— Start —

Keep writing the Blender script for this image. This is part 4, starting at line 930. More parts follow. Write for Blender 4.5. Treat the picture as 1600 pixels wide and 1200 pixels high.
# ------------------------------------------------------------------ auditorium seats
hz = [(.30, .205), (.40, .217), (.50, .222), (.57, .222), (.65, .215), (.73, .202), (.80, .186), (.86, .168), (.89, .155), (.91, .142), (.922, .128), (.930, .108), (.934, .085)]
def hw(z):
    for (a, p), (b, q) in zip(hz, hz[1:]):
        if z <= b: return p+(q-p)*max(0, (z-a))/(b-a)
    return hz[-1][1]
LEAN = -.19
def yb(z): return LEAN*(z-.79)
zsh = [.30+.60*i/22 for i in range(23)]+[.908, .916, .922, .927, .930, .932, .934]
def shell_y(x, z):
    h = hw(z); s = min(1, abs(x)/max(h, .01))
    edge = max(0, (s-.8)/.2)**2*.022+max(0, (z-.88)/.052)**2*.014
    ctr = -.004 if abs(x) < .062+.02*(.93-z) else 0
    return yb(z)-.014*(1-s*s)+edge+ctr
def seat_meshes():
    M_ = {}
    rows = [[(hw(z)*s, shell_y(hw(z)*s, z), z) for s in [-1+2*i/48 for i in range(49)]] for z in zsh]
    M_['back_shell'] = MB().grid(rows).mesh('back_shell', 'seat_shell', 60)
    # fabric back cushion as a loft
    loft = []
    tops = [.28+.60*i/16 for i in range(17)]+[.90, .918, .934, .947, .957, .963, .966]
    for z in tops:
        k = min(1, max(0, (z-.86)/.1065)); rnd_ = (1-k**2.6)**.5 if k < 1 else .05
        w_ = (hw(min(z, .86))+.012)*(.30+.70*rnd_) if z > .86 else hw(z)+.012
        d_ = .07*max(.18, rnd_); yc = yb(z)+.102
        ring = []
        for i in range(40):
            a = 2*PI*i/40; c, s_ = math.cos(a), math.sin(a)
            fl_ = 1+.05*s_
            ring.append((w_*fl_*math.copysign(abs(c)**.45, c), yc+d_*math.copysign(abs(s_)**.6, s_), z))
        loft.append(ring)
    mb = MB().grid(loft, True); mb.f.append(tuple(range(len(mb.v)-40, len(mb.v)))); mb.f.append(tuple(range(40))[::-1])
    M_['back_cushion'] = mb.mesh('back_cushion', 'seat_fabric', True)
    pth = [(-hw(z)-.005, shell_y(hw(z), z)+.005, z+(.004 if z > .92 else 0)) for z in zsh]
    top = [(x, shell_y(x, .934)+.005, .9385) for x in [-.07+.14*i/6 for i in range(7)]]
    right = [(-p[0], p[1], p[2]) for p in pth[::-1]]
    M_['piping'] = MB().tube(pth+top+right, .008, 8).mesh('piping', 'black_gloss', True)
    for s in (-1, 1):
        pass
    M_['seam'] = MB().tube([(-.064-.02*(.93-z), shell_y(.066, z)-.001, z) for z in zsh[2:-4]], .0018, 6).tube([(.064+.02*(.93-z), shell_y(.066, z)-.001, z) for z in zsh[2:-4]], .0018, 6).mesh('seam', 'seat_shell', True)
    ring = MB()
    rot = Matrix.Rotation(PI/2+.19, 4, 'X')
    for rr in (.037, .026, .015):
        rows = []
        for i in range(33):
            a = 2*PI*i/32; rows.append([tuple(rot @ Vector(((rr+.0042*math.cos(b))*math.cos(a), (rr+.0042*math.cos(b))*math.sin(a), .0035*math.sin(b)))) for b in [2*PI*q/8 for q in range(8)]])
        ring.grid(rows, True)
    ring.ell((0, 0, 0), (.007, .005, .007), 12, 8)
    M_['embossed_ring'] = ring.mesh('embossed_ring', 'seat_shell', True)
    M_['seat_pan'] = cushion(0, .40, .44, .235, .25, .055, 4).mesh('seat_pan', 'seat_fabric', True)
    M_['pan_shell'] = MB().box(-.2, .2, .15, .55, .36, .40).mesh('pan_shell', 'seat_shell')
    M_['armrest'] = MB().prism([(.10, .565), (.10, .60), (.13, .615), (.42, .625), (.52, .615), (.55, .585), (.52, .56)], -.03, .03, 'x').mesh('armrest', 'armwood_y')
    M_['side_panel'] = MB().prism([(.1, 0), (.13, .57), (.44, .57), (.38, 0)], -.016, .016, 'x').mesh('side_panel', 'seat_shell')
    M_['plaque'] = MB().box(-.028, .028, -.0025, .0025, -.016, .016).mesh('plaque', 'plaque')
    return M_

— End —

TASK INSTRUCTIONS: All of the material above needs to be copied exactly.

ANSWER FOR THE TASK:
Keep writing the Blender script for this image. This is part 4, starting at line 930. More parts follow. Write for Blender 4.5. Treat the picture as 1600 pixels wide and 1200 pixels high.
# ------------------------------------------------------------------ auditorium seats
hz = [(.30, .205), (.40, .217), (.50, .222), (.57, .222), (.65, .215), (.73, .202), (.80, .186), (.86, .168), (.89, .155), (.91, .142), (.922, .128), (.930, .108), (.934, .085)]
def hw(z):
    for (a, p), (b, q) in zip(hz, hz[1:]):
        if z <= b: return p+(q-p)*max(0, (z-a))/(b-a)
    return hz[-1][1]
LEAN = -.19
def yb(z): return LEAN*(z-.79)
zsh = [.30+.60*i/22 for i in range(23)]+[.908, .916, .922, .927, .930, .932, .934]
def shell_y(x, z):
    h = hw(z); s = min(1, abs(x)/max(h, .01))
    edge = max(0, (s-.8)/.2)**2*.022+max(0, (z-.88)/.052)**2*.014
    ctr = -.004 if abs(x) < .062+.02*(.93-z) else 0
    return yb(z)-.014*(1-s*s)+edge+ctr
def seat_meshes():
    M_ = {}
    rows = [[(hw(z)*s, shell_y(hw(z)*s, z), z) for s in [-1+2*i/48 for i in range(49)]] for z in zsh]
    M_['back_shell'] = MB().grid(rows).mesh('back_shell', 'seat_shell', 60)
    # fabric back cushion as a loft
    loft = []
    tops = [.28+.60*i/16 for i in range(17)]+[.90, .918, .934, .947, .957, .963, .966]
    for z in tops:
        k = min(1, max(0, (z-.86)/.1065)); rnd_ = (1-k**2.6)**.5 if k < 1 else .05
        w_ = (hw(min(z, .86))+.012)*(.30+.70*rnd_) if z > .86 else hw(z)+.012
        d_ = .07*max(.18, rnd_); yc = yb(z)+.102
        ring = []
        for i in range(40):
            a = 2*PI*i/40; c, s_ = math.cos(a), math.sin(a)
            fl_ = 1+.05*s_
            ring.append((w_*fl_*math.copysign(abs(c)**.45, c), yc+d_*math.copysign(abs(s_)**.6, s_), z))
        loft.append(ring)
    mb = MB().grid(loft, True); mb.f.append(tuple(range(len(mb.v)-40, len(mb.v)))); mb.f.append(tuple(range(40))[::-1])
    M_['back_cushion'] = mb.mesh('back_cushion', 'seat_fabric', True)
    pth = [(-hw(z)-.005, shell_y(hw(z), z)+.005, z+(.004 if z > .92 else 0)) for z in zsh]
    top = [(x, shell_y(x, .934)+.005, .9385) for x in [-.07+.14*i/6 for i in range(7)]]
    right = [(-p[0], p[1], p[2]) for p in pth[::-1]]
    M_['piping'] = MB().tube(pth+top+right, .008, 8).mesh('piping', 'black_gloss', True)
    for s in (-1, 1):
        pass
    M_['seam'] = MB().tube([(-.064-.02*(.93-z), shell_y(.066, z)-.001, z) for z in zsh[2:-4]], .0018, 6).tube([(.064+.02*(.93-z), shell_y(.066, z)-.001, z) for z in zsh[2:-4]], .0018, 6).mesh('seam', 'seat_shell', True)
    ring = MB()
    rot = Matrix.Rotation(PI/2+.19, 4, 'X')
    for rr in (.037, .026, .015):
        rows = []
        for i in range(33):
            a = 2*PI*i/32; rows.append([tuple(rot @ Vector(((rr+.0042*math.cos(b))*math.cos(a), (rr+.0042*math.cos(b))*math.sin(a), .0035*math.sin(b)))) for b in [2*PI*q/8 for q in range(8)]])
        ring.grid(rows, True)
    ring.ell((0, 0, 0), (.007, .005, .007), 12, 8)
    M_['embossed_ring'] = ring.mesh('embossed_ring', 'seat_shell', True)
    M_['seat_pan'] = cushion(0, .40, .44, .235, .25, .055, 4).mesh('seat_pan', 'seat_fabric', True)
    M_['pan_shell'] = MB().box(-.2, .2, .15, .55, .36, .40).mesh('pan_shell', 'seat_shell')
    M_['armrest'] = MB().prism([(.10, .565), (.10, .60), (.13, .615), (.42, .625), (.52, .615), (.55, .585), (.52, .56)], -.03, .03, 'x').mesh('armrest', 'armwood_y')
    M_['side_panel'] = MB().prism([(.1, 0), (.13, .57), (.44, .57), (.38, 0)], -.016, .016, 'x').mesh('side_panel', 'seat_shell')
    M_['plaque'] = MB().box(-.028, .028, -.0025, .0025, -.016, .016).mesh('plaque', 'plaque')
    return M_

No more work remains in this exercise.